Caminar por Orchha es una auténtica delicia. A las imponentes muestras de arte y arquitectura se añaden escenas de un vívido color local. Aquí, una muchacha vende sencillos esgrafiados sobre papel y pintura arcillosa. Más allá, una ordenada placita, sombreada por un soberbio templo bundela, acoge un dignísimo mercado donde se comercia con montañas de tikka , el polvo de colores con el que se estampan aquí las batistas de algodón utilizando sencillos tampones de madera tallada. Me afano en negociar los rickshaws necesarios para subir hasta el gran templo de Lakhsmi. Comoquiera que escasean los vehículos, nos amontonamos, jugándonos el tipo, para llegar hasta la cima de la colina donde se yergue el santuario.

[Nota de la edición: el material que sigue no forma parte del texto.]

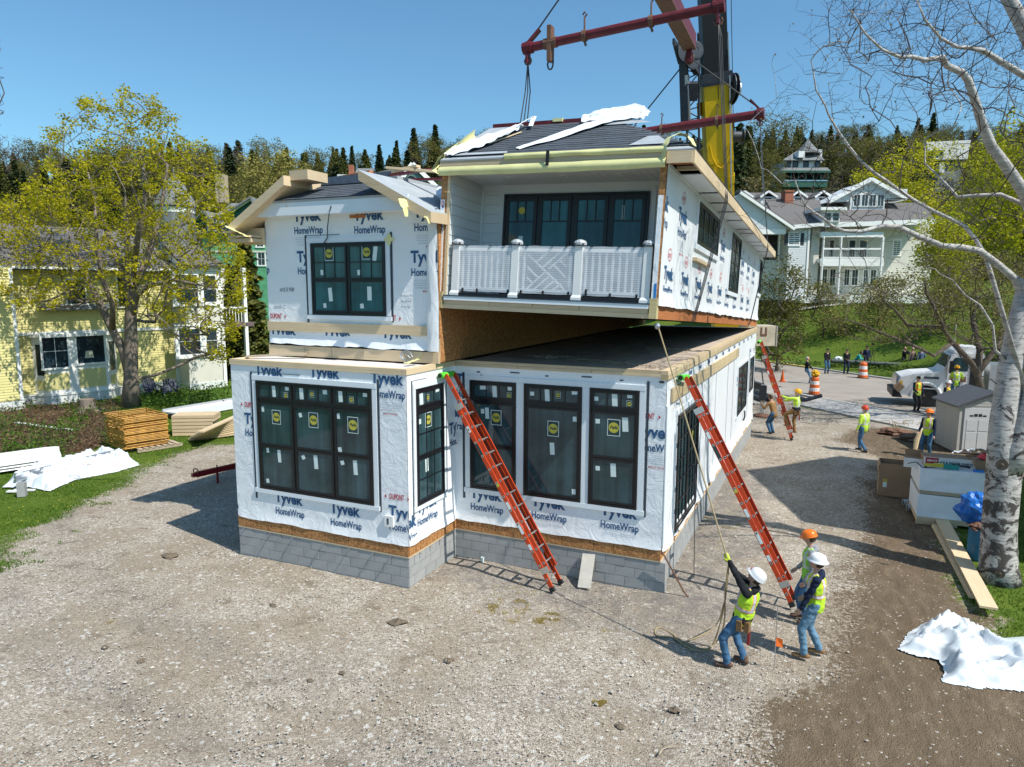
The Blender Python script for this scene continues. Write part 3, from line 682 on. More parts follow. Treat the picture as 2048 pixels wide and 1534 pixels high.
while y < 10.4:
    w = min(rnd.uniform(2.4, 3.6), 10.5-y); bx('ledger_board', m_pinety, RL, 4.60, 4.64, y, y+w-.01, 3.13, 3.40); y += w
bx('corner_board', m_trim, RL, 4.588, 4.61, .0, .16, .3, 3.1)
for j in range(7):
    for i in range(4):
        a, b = .12+i*1.087, .12+(i+1)*1.087-.008; bx('deck_sheet', m_ply, RL, a, b, .12+j*2.3, .12+(j+1)*2.3-.012, 3.70+.004*((i+j) % 2), 3.752)
for (px, s) in (((1305, 735), .45), ((1110, 715), .5), ((1180, 722), .35), ((1345, 700), .5), ((1235, 728), .3)):  # wood shavings
    p = gp(px, 4.37); mb = MB()
    for k in range(60):
        a = rnd.random()*PI; r0 = s*rnd.random()**.7; th = rnd.random()*2*PI; q = Vector((r0*math.cos(th)*1.6, r0*math.sin(th)*.6, rnd.random()*.05*(1-r0/s)))
        mb.beam(q, q+Vector((math.cos(a)*.12, math.sin(a)*.05, .01)), .02, .008)
    mb.build('wood_shavings', m_greywood, RL, loc=p-Vector((-4.57, 0, .61)), kind='stuff')
z3 = [(.05, 1.03, 1.98, 2.31, 3, 1), (.05, 1.03, .97, 1.90, 1, 1), (.05, 1.03, .05, .96, 1, 1)]
tal = {(968, 775): (.17, .08), (990, 782): (.10, .28), (1021, 777): (.11, .08), (1065, 787): (.09, .08), (1095, 790): (.10, .27), (1150, 785): (.12, .08), (1193, 797): (.09, .08), (1230, 800): (.11, .28), (1260, 792): (.1, .08),
       (975, 826): (.09, .24), (966, 822): (.08, .1), (1150, 838): (.08, .1), (1105, 897): (.10, .25), (1148, 983): (.08, .11), (1251, 849): (.12, .28), (1196, 842): (.09, .09), (1196, 936): (.09, .09), (1227, 940): (.11, .27)}
wx = lambda x: x+4.57
for (x0, x1, un, pel, lab) in ((-4.18, -3.10, z3, [((1019, 791), .085), ((993, 835), .2)], 'black double hung window beside the leaning ladder'),
        (-2.92, -1.66, [(.05, 1.21, 1.98, 2.31, 4, 1), (.05, 1.21, .05, 1.9, 1, 1)], [((1117, 790), .085), ((1107, 857), .2)], 'fixed black window with one tall pane under a four lite transom'),
        (-1.50, -.50, [(.05, .95, 1.98, 2.31, 3, 1), (.05, .95, .97, 1.90, 1, 1), (.05, .95, .05, .96, 1, 1)], [((1259, 808), .085), ((1228, 855), .21)], 'black double hung window nearest the right corner')):
    lo = (x0, 0, 1.62); L2 = [(k,)+v for k, v in tal.items() if x0 < onp(k, 1, 0).x < x1]
    window(RL, (wx(x0), 0, 1.01), 0, x1-x0, 2.36, un, stickers(1, 0, lo, 0, pel, L2), trim=(None,)*4, lab=lab)
def tb2(x0, x1, z0, z1, d=.028): bx('trim_board', m_trim, RL, x0, x1, -d-.001, -.001, z0, z1)
for a, b in ((.27, .386), (1.474, 1.646), (2.914, 3.066), (4.074, 4.19)): tb2(a, b, 1.01, 3.37)
tb2(.27, 4.19, 3.373, 3.48, .033); tb2(.24, 4.22, .90, 1.0, .045)
bx('seam_tape', m_tape, RL, .20, .25, -.0175, -.006, .75, 3.52); bx('seam_tape', m_tape, RL, 4.205, 4.255, -.0175, -.006, .88, 3.56)
for k in range(5): bx('seam_tape', m_tape, RL, .55+k*.78, .62+k*.78+.14*(k % 2), -.0172, -.006, 3.535+.03*(k % 2), 3.56+.03*(k % 2))
bx('seam_tape', m_tape, RL, 4.44, 4.53, -.0172, -.006, 3.54, 3.58)
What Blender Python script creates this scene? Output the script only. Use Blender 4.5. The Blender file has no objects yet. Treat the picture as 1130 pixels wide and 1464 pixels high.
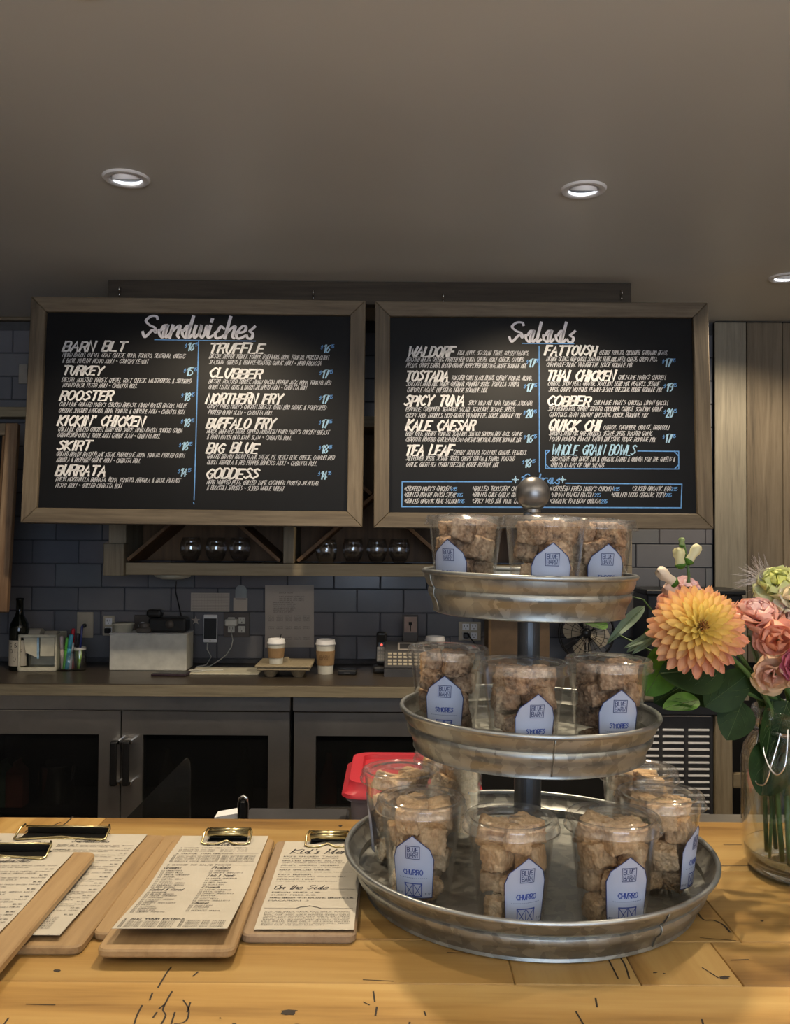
import bpy, bmesh, math, random
import numpy as np
from math import pi, sin, cos, tan, radians as R, sqrt, atan2, hypot
from mathutils import Vector, Matrix, noise, Euler
random.seed(7)
C = bpy.context.scene.collection
SC = bpy.context.scene
# ------------------------------------------------------------------ camera, world, lights, exposure
CZ = 1.454                      # eye height; the bar top is 1.07 m, the ceiling 2.40 m
F, PITCH, ROLL = 1260.0, math.atan(30/1260.0), .0068
cam = bpy.data.objects.new('camera', bpy.data.cameras.new('camera')); C.objects.link(cam)
cam.data.sensor_fit = 'HORIZONTAL'; cam.data.sensor_width = 36; cam.data.lens = 36*F/1130
cam.matrix_world = Matrix.Translation((0, 0, CZ)) @ Matrix.Rotation(pi/2+PITCH, 4, 'X') @ Matrix.Rotation(ROLL, 4, 'Z')
cam.data.clip_start = .02
SC.camera = cam
SC.view_settings.view_transform = 'Standard'; SC.view_settings.look = 'None'
SC.view_settings.gamma = 1; SC.view_settings.use_curve_mapping = False
SC.view_settings.exposure = 0.35
SC.cycles.transparent_max_bounces = 40
SC.cycles.max_bounces = 10
SC.cycles.caustics_reflective = False; SC.cycles.caustics_refractive = False
SC.cycles.sample_clamp_indirect = 4
w = bpy.data.worlds.new('world'); SC.world = w; w.use_nodes = True
w.node_tree.nodes['Background'].inputs[0].default_value = (.75, .8, .9, 1)
w.node_tree.nodes['Background'].inputs[1].default_value = .35

def lamp(name, kind, loc, energy, col=(1, 1, 1), aim=None, **kw):
    l = bpy.data.lights.new(name, kind); l.energy = energy; l.color = col
    for k, v in kw.items(): setattr(l, k, v)
    o = bpy.data.objects.new(name, l); C.objects.link(o); o.location = loc
    if aim is not None: o.rotation_euler = (Vector(aim)-Vector(loc)).to_track_quat('-Z', 'Y').to_euler()
    return o
CEIL = CZ+.944
WARM = (1, .82, .58); COOL = (.66, .8, 1)
def spot(x, y, e, ax, ay, size=120, col=WARM, rad=.022):
    lamp('downlight_beam', 'SPOT', (x, y, CEIL-.012), e, col, (ax, ay, 0.6), spot_size=R(size), spot_blend=.55, shadow_soft_size=rad)
DOWN = [(-.725, 2.335), (.51, 2.39), (1.425, 3.20), (-.55, 1.47), (.12, 1.44), (.80, 1.47)]
spot(-.725, 2.335, 36, -.7, 3.5, 98)
spot(.51, 2.39, 42, .55, 3.5, 98)
spot(1.425, 3.20, 34, 1.3, 3.6, 130)
spot(-.55, 1.47, 24, -.50, .95, 62)  # this and the next two: assumed downlights above the bar, out of view
spot(.12, 1.44, 44, .15, .95, 84)
spot(.80, 1.47, 34, .62, 1.02, 56)
# added cool fill light behind the camera, standing for assumed window daylight
lamp('added_daylight_fill', 'AREA', (.6, -3.1, 1.55), 42, COOL, (.3, 3, 1.3), shape='RECTANGLE', size=2.6, size_y=1.6)

# unseen upward spots behind the camera, added to brighten the ceiling
for px_, py_, e_ in ((-1.5, -.7, 42), (.35, -.9, 76), (1.7, -.6, 62)):
    lamp('added_ceiling_uplight', 'SPOT', (px_, py_, 1.75), e_, (1, .90, .79), (px_, py_+.25, 3), spot_size=R(168), spot_blend=.6, shadow_soft_size=.12)

# ------------------------------------------------------------------ helpers
def at(px, py, Y):
    """point on the sight line through photo pixel (px,py) at depth Y"""
    x = (px-565)/F; y = -(py-732)/F
    c, s = cos(ROLL), sin(ROLL); x, y = c*x-s*y, s*x+c*y
    d = Vector((x, cos(PITCH)-sin(PITCH)*y, sin(PITCH)+cos(PITCH)*y))
    return Vector((0, 0, CZ))+d*(Y/d.y)
def atz(px, py, z):
    a = at(px, py, 1.0); d = a-Vector((0, 0, CZ)); return Vector((0, 0, CZ))+d*((z-CZ)/d.z)

class MB:
    def __init__(s): s.v = []; s.f = []; s.m = []
    def add(s, vs, fs, mi=0):
        n = len(s.v); s.v += [tuple(v) for v in vs]; s.f += [tuple(i+n for i in f) for f in fs]; s.m += [mi]*len(fs)
        return s
    def box(s, x0, x1, y0, y1, z0, z1, mi=0):
        vs = [(x, y, z) for x in (x0, x1) for y in (y0, y1) for z in (z0, z1)]
        return s.add(vs, [(0, 1, 3, 2), (4, 6, 7, 5), (0, 4, 5, 1), (2, 3, 7, 6), (0, 2, 6, 4), (1, 5, 7, 3)], mi)
    def bb(s, x0, x1, y0, y1, z0, z1, b=.003, mi=0, seg=1):
        bm = bmesh.new(); bmesh.ops.create_cube(bm, size=1)
        for v in bm.verts:
            v.co = ((x0+x1)/2+v.co.x*(x1-x0), (y0+y1)/2+v.co.y*(y1-y0), (z0+z1)/2+v.co.z*(z1-z0))
        b = min(b, .45*min(abs(x1-x0), abs(y1-y0), abs(z1-z0)))
        bmesh.ops.bevel(bm, geom=list(bm.edges), offset=b, segments=seg, affect='EDGES', profile=.5)
        bm.verts.index_update()
        s.add([v.co for v in bm.verts], [[v.index for v in f.verts] for f in bm.faces], mi); bm.free(); return s
    def lathe(s, prof, n=32, cx=0, cy=0, z0=0, mi=0, close=False):
        vs = []; fs = []; k = len(prof)
        for i in range(n):
            a = 2*pi*i/n
            for r, z in prof: vs.append((cx+r*cos(a), cy+r*sin(a), z0+z))
        for i in range(n):
            j = (i+1) % n
            for q in range(k if close else k-1):
                q2 = (q+1) % k
                fs.append((i*k+q, j*k+q, j*k+q2, i*k+q2))
        return s.add(vs, fs, mi)
    def tube(s, pts, r, n=8, mi=0, cap=True):
        pts = [Vector(p) for p in pts]; vs = []; fs = []; up = None
        for i, p in enumerate(pts):
            t = (pts[min(i+1, len(pts)-1)]-pts[max(i-1, 0)]).normalized()
            if up is None: up = t.orthogonal().normalized()
            up = (up-t*up.dot(t)).normalized(); b = t.cross(up)
            rr = r[i] if isinstance(r, (list, tuple)) else r
            for k in range(n):
                a = 2*pi*k/n; vs.append(p+up*cos(a)*rr+b*sin(a)*rr)
        for i in range(len(pts)-1):
            for k in range(n): fs.append((i*n+k, i*n+(k+1) % n, (i+1)*n+(k+1) % n, (i+1)*n+k))
        if cap: fs += [tuple(range(n-1, -1, -1)), tuple((len(pts)-1)*n+k for k in range(n))]
        return s.add(vs, fs, mi)
    def prism(s, poly, y0, y1, mi=0):      # poly in (x,z), extruded along y
        n = len(poly); vs = [(x, y0, z) for x, z in poly]+[(x, y1, z) for x, z in poly]
        return s.add(vs, [tuple(range(n)), tuple(range(2*n-1, n-1, -1))]+[(i, i+n, (i+1) % n+n, (i+1) % n) for i in range(n)], mi)
    def plate(s, poly, z0, z1, mi=0):      # poly in (x,y), extruded along z
        n = len(poly); vs = [(x, y, z0) for x, y in poly]+[(x, y, z1) for x, y in poly]
        return s.add(vs, [tuple(range(n-1, -1, -1)), tuple(range(n, 2*n))]+[(i, (i+1) % n, (i+1) % n+n, i+n) for i in range(n)], mi)
    def mesh(s, name, mats, smooth=False):
        me = bpy.data.meshes.new(name); me.from_pydata(s.v, [], s.f)
        for m in (mats if isinstance(mats, (list, tuple)) else [mats]): me.materials.append(m)
        if any(s.m): me.polygons.foreach_set('material_index', s.m)
        if smooth: me.polygons.foreach_set('use_smooth', [True]*len(me.polygons))
        me.update(); return me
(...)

A su alucinante estructura, de impactante torre central y asoportalados patios, se unen soberbios ciclos pictóricos basados en el Ramayana y en la danza rasa, con el impetuoso y azulón Krishna multiplicándose para satisfacer a las gopis, las gentiles vaqueras, bailando con todas a la vez. Y qué vistas: desde las terrazas del templo se domina la capital de los Bundela, erizada de torres, chattris y pináculos.

Terminamos visitando los cenotafios de la dinastía, de proporciones descomunales. Muy cerca, el Orchha Resort ofrece un pequeño jardín en el que brindamos con vino surafricano mientras devoramos unos deliciosos Club Sandwich vegetarianos. En contraluz, los chattris bundela se recortan como en una estampa de claroscuros mientras ponemos rumbo a Khajuraho.